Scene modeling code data
========================================

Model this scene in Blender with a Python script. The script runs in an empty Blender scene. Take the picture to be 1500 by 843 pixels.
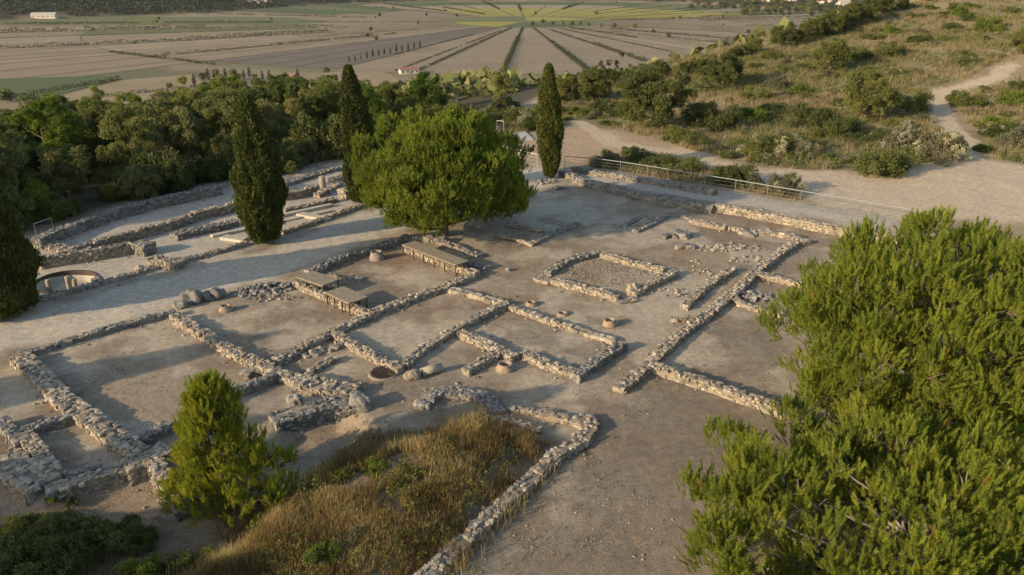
import bpy, math, random
import numpy as np
from mathutils import Vector, Quaternion

random.seed(7)
RNG = np.random.default_rng(11)
R = math.radians
scene = bpy.context.scene
COL = scene.collection

# ------------------------------------------------------------------ camera model (drone above an excavated hilltop)
CAM_H = 14.0
F = 1177.0 / 1500.0            # focal length over picture width
PITCH = math.atan(481.5 / 1177.0)
cp, sp = math.cos(PITCH), math.sin(PITCH)

def ray(px, py):
    u = (px - 750.0) / 1177.0
    v = (421.5 - py) / 1177.0
    d = np.array([u, cp + v * sp, -sp + v * cp])
    return d / np.linalg.norm(d)

# ------------------------------------------------------------------ noise
_T = np.random.default_rng(3).random((256, 256))
def vnoise(x, y, s, seed=0):
    x = np.asarray(x, float) / s + 37.7 * seed; y = np.asarray(y, float) / s + 91.3 * seed
    xi = np.floor(x).astype(int); yi = np.floor(y).astype(int)
    fx = x - xi; fy = y - yi
    fx = fx * fx * (3 - 2 * fx); fy = fy * fy * (3 - 2 * fy)
    a = _T[xi & 255, yi & 255]; b = _T[(xi + 1) & 255, yi & 255]
    c = _T[xi & 255, (yi + 1) & 255]; d = _T[(xi + 1) & 255, (yi + 1) & 255]
    return (a * (1 - fx) + b * fx) * (1 - fy) + (c * (1 - fx) + d * fx) * fy
def fbm(x, y, s, seed=0, o=4):
    t = 0; a = .5; n = 0
    for i in range(o):
        t = t + a * vnoise(x, y, s / 2 ** i, seed + i * 5); n += a; a *= .5
    return t / n
def sstep(a, b, x):
    t = np.clip((np.asarray(x, float) - a) / (b - a), 0, 1)
    return t * t * (3 - 2 * t)

def sdf_poly(poly, X, Y):
    """signed distance to a polygon, negative inside"""
    X = np.asarray(X, float); Y = np.asarray(Y, float)
    d2 = np.full(X.shape, 1e18); inside = np.zeros(X.shape, bool)
    n = len(poly)
    for i in range(n):
        x0, y0 = poly[i]; x1, y1 = poly[(i + 1) % n]
        ex, ey = x1 - x0, y1 - y0
        t = np.clip(((X - x0) * ex + (Y - y0) * ey) / (ex * ex + ey * ey + 1e-12), 0, 1)
        d2 = np.minimum(d2, (X - x0 - t * ex) ** 2 + (Y - y0 - t * ey) ** 2)
        c = ((y0 > Y) != (y1 > Y)) & (X < (x1 - x0) * (Y - y0) / (y1 - y0 + 1e-12) + x0)
        inside ^= c
    d = np.sqrt(d2)
    return np.where(inside, -d, d)
def dist_line(pts, X, Y):
    d2 = np.full(np.shape(X), 1e18)
    for (x0, y0), (x1, y1) in zip(pts[:-1], pts[1:]):
        ex, ey = x1 - x0, y1 - y0
        t = np.clip(((X - x0) * ex + (Y - y0) * ey) / (ex * ex + ey * ey + 1e-12), 0, 1)
        d2 = np.minimum(d2, (X - x0 - t * ex) ** 2 + (Y - y0 - t * ey) ** 2)
    return np.sqrt(d2)

# ------------------------------------------------------------------ terrain height
PLATEAU = [(-46, -60), (-43, 0), (-32, 33), (-20.5, 51), (-12, 59.5), (-1, 75), (9, 104), (28, 113), (44, 126),
           (60, 137), (85, 154), (140, 178), (230, 190), (230, -60)]
EC = (24.0, 1510.0)            # centre of the star of fields
def flat_pt(px, py):
    d = ray(px, py); t = CAM_H / -d[2]
    return (d[0] * t, d[1] * t)
def flat_z(px, py, z):
    d = ray(px, py); t = (CAM_H - z) / -d[2]
    return Vector((d[0] * t, d[1] * t, 0))
MOUND = [flat_pt(*p) for p in [(560, 655), (700, 618), (800, 640), (770, 700), (640, 843), (560, 900), (200, 900), (330, 800), (430, 710)]]
LOW = [flat_pt(*p) for p in [(-200, 640), (-20, 690), (66, 724), (150, 695), (250, 672), (300, 700), (420, 616), (500, 592), (560, 620), (420, 760), (200, 950), (-300, 950)]]
def hgt(X, Y):
    X = np.asarray(X, float); Y = np.asarray(Y, float)
    s = 0.45 * (X - 20) + 0.75 * (Y - 100)
    hill = 0.15 * (np.sqrt(s * s + 60) + s) * 0.5
    hill = np.minimum(hill, 20) * sstep(40, 75, Y + 0.25 * np.maximum(X, 0))
    und = (fbm(X, Y, 22, 4, 3) - .5) * 1.6 * sstep(68, 95, Y + .3 * np.maximum(X - 10, 0))
    d = np.maximum(sdf_poly(PLATEAU, X, Y), 0)
    right = sstep(-4, 8, X)
    fall = (0.20 + .30 * right) * d * d / (d + 5 - 3 * right) + (0.28 - .1 * right) * np.maximum(0, d - 60)
    near = (hill + und) * (1 - .75 * sstep(0, 45, d)) - fall
    near = near + 0.38 * (1 - sstep(-1.8, 0.3, sdf_poly(MOUND, X, Y))) - 0.5 * (1 - sstep(-.9, 0.05, sdf_poly(LOW, X, Y)))
    near = near + (fbm(X, Y, 3, 9, 3) - .5) * .10
    dx, dy = X - EC[0], Y - EC[1]
    dc = np.hypot(dx, dy)
    edge = np.interp(np.degrees(np.arctan2(dy, dx)) % 360, [0, 25, 36, 60, 115, 131, 150, 160, 170, 177, 190, 360], [620, 660, 730, 770, 770, 715, 680, 690, 780, 925, 1050, 620])
    far = 0.26 * np.maximum(0, dc - edge) * sstep(1250, 1600, Y) * (.45 + 1.1 * fbm(X, Y, 420, 2, 4))
    far = np.minimum(far, 260)
    return np.maximum(near, -90 + far)

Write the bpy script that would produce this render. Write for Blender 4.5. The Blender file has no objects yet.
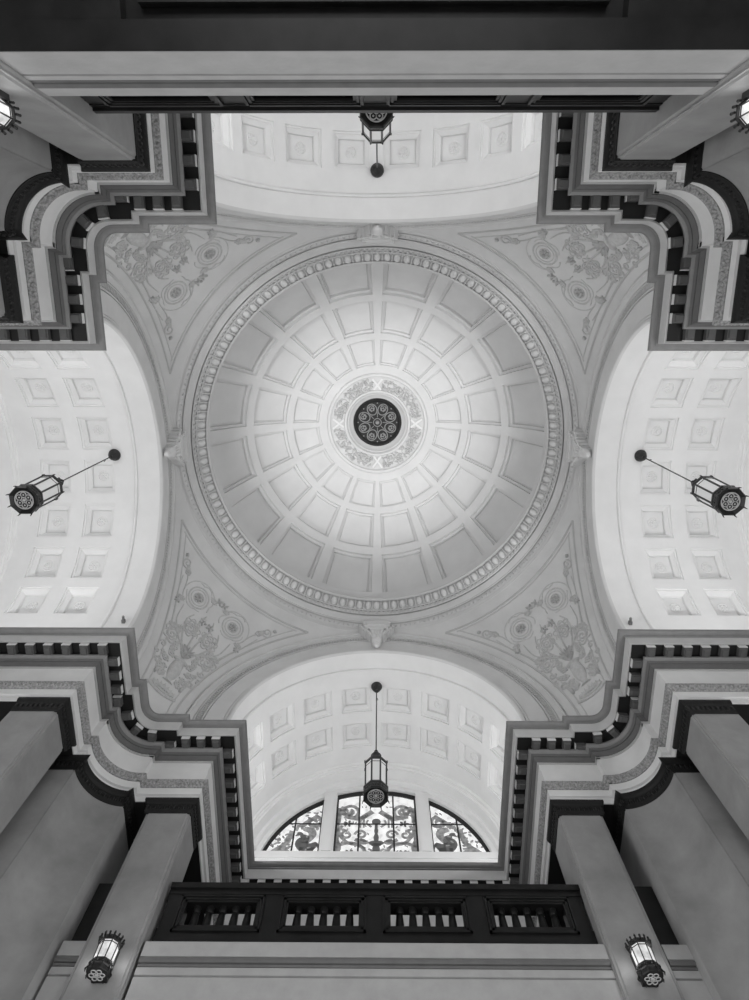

========================================

WHAT THIS TASK INVOLVES: Write the material out again exactly as it appears, dropping the pictures.

TASK RESPONSE:
Model this scene in Blender with a Python script. The script runs in an empty Blender scene. Take the picture to be 1500 by 843 pixels.
import bpy, math, random
import numpy as np
from mathutils import Vector, Quaternion

random.seed(7)
RNG = np.random.default_rng(11)
R = math.radians
scene = bpy.context.scene
COL = scene.collection

# ------------------------------------------------------------------ camera model (drone above an excavated hilltop)
CAM_H = 14.0
F = 1177.0 / 1500.0            # focal length over picture width
PITCH = math.atan(481.5 / 1177.0)
cp, sp = math.cos(PITCH), math.sin(PITCH)

def ray(px, py):
    u = (px - 750.0) / 1177.0
    v = (421.5 - py) / 1177.0
    d = np.array([u, cp + v * sp, -sp + v * cp])
    return d / np.linalg.norm(d)

# ------------------------------------------------------------------ noise
_T = np.random.default_rng(3).random((256, 256))
def vnoise(x, y, s, seed=0):
    x = np.asarray(x, float) / s + 37.7 * seed; y = np.asarray(y, float) / s + 91.3 * seed
    xi = np.floor(x).astype(int); yi = np.floor(y).astype(int)
    fx = x - xi; fy = y - yi
    fx = fx * fx * (3 - 2 * fx); fy = fy * fy * (3 - 2 * fy)
    a = _T[xi & 255, yi & 255]; b = _T[(xi + 1) & 255, yi & 255]
    c = _T[xi & 255, (yi + 1) & 255]; d = _T[(xi + 1) & 255, (yi + 1) & 255]
    return (a * (1 - fx) + b * fx) * (1 - fy) + (c * (1 - fx) + d * fx) * fy
def fbm(x, y, s, seed=0, o=4):
    t = 0; a = .5; n = 0
    for i in range(o):
        t = t + a * vnoise(x, y, s / 2 ** i, seed + i * 5); n += a; a *= .5
    return t / n
def sstep(a, b, x):
    t = np.clip((np.asarray(x, float) - a) / (b - a), 0, 1)
    return t * t * (3 - 2 * t)

def sdf_poly(poly, X, Y):
    """signed distance to a polygon, negative inside"""
    X = np.asarray(X, float); Y = np.asarray(Y, float)
    d2 = np.full(X.shape, 1e18); inside = np.zeros(X.shape, bool)
    n = len(poly)
    for i in range(n):
        x0, y0 = poly[i]; x1, y1 = poly[(i + 1) % n]
        ex, ey = x1 - x0, y1 - y0
        t = np.clip(((X - x0) * ex + (Y - y0) * ey) / (ex * ex + ey * ey + 1e-12), 0, 1)
        d2 = np.minimum(d2, (X - x0 - t * ex) ** 2 + (Y - y0 - t * ey) ** 2)
        c = ((y0 > Y) != (y1 > Y)) & (X < (x1 - x0) * (Y - y0) / (y1 - y0 + 1e-12) + x0)
        inside ^= c
    d = np.sqrt(d2)
    return np.where(inside, -d, d)
def dist_line(pts, X, Y):
    d2 = np.full(np.shape(X), 1e18)
    for (x0, y0), (x1, y1) in zip(pts[:-1], pts[1:]):
        ex, ey = x1 - x0, y1 - y0
        t = np.clip(((X - x0) * ex + (Y - y0) * ey) / (ex * ex + ey * ey + 1e-12), 0, 1)
        d2 = np.minimum(d2, (X - x0 - t * ex) ** 2 + (Y - y0 - t * ey) ** 2)
    return np.sqrt(d2)

# ------------------------------------------------------------------ terrain height
PLATEAU = [(-46, -60), (-43, 0), (-32, 33), (-20.5, 51), (-12, 59.5), (-1, 75), (9, 104), (28, 113), (44, 126),
           (60, 137), (85, 154), (140, 178), (230, 190), (230, -60)]
EC = (24.0, 1510.0)            # centre of the star of fields
def flat_pt(px, py):
    d = ray(px, py); t = CAM_H / -d[2]
    return (d[0] * t, d[1] * t)
def flat_z(px, py, z):
    d = ray(px, py); t = (CAM_H - z) / -d[2]
    return Vector((d[0] * t, d[1] * t, 0))
MOUND = [flat_pt(*p) for p in [(560, 655), (700, 618), (800, 640), (770, 700), (640, 843), (560, 900), (200, 900), (330, 800), (430, 710)]]
LOW = [flat_pt(*p) for p in [(-200, 640), (-20, 690), (66, 724), (150, 695), (250, 672), (300, 700), (420, 616), (500, 592), (560, 620), (420, 760), (200, 950), (-300, 950)]]
def hgt(X, Y):
    X = np.asarray(X, float); Y = np.asarray(Y, float)
    s = 0.45 * (X - 20) + 0.75 * (Y - 100)
    hill = 0.15 * (np.sqrt(s * s + 60) + s) * 0.5
    hill = np.minimum(hill, 20) * sstep(40, 75, Y + 0.25 * np.maximum(X, 0))
    und = (fbm(X, Y, 22, 4, 3) - .5) * 1.6 * sstep(68, 95, Y + .3 * np.maximum(X - 10, 0))
    d = np.maximum(sdf_poly(PLATEAU, X, Y), 0)
    right = sstep(-4, 8, X)
    fall = (0.20 + .30 * right) * d * d / (d + 5 - 3 * right) + (0.28 - .1 * right) * np.maximum(0, d - 60)
    near = (hill + und) * (1 - .75 * sstep(0, 45, d)) - fall
    near = near + 0.38 * (1 - sstep(-1.8, 0.3, sdf_poly(MOUND, X, Y))) - 0.5 * (1 - sstep(-.9, 0.05, sdf_poly(LOW, X, Y)))
    near = near + (fbm(X, Y, 3, 9, 3) - .5) * .10
    dx, dy = X - EC[0], Y - EC[1]
    dc = np.hypot(dx, dy)
    edge = np.interp(np.degrees(np.arctan2(dy, dx)) % 360, [0, 25, 36, 60, 115, 131, 150, 160, 170, 177, 190, 360], [620, 660, 730, 770, 770, 715, 680, 690, 780, 925, 1050, 620])
    far = 0.26 * np.maximum(0, dc - edge) * sstep(1250, 1600, Y) * (.45 + 1.1 * fbm(X, Y, 420, 2, 4))
    far = np.minimum(far, 260)
    return np.maximum(near, -90 + far)

Write the bpy script that would produce this render. Write for Blender 4.5. The Blender file has no objects yet.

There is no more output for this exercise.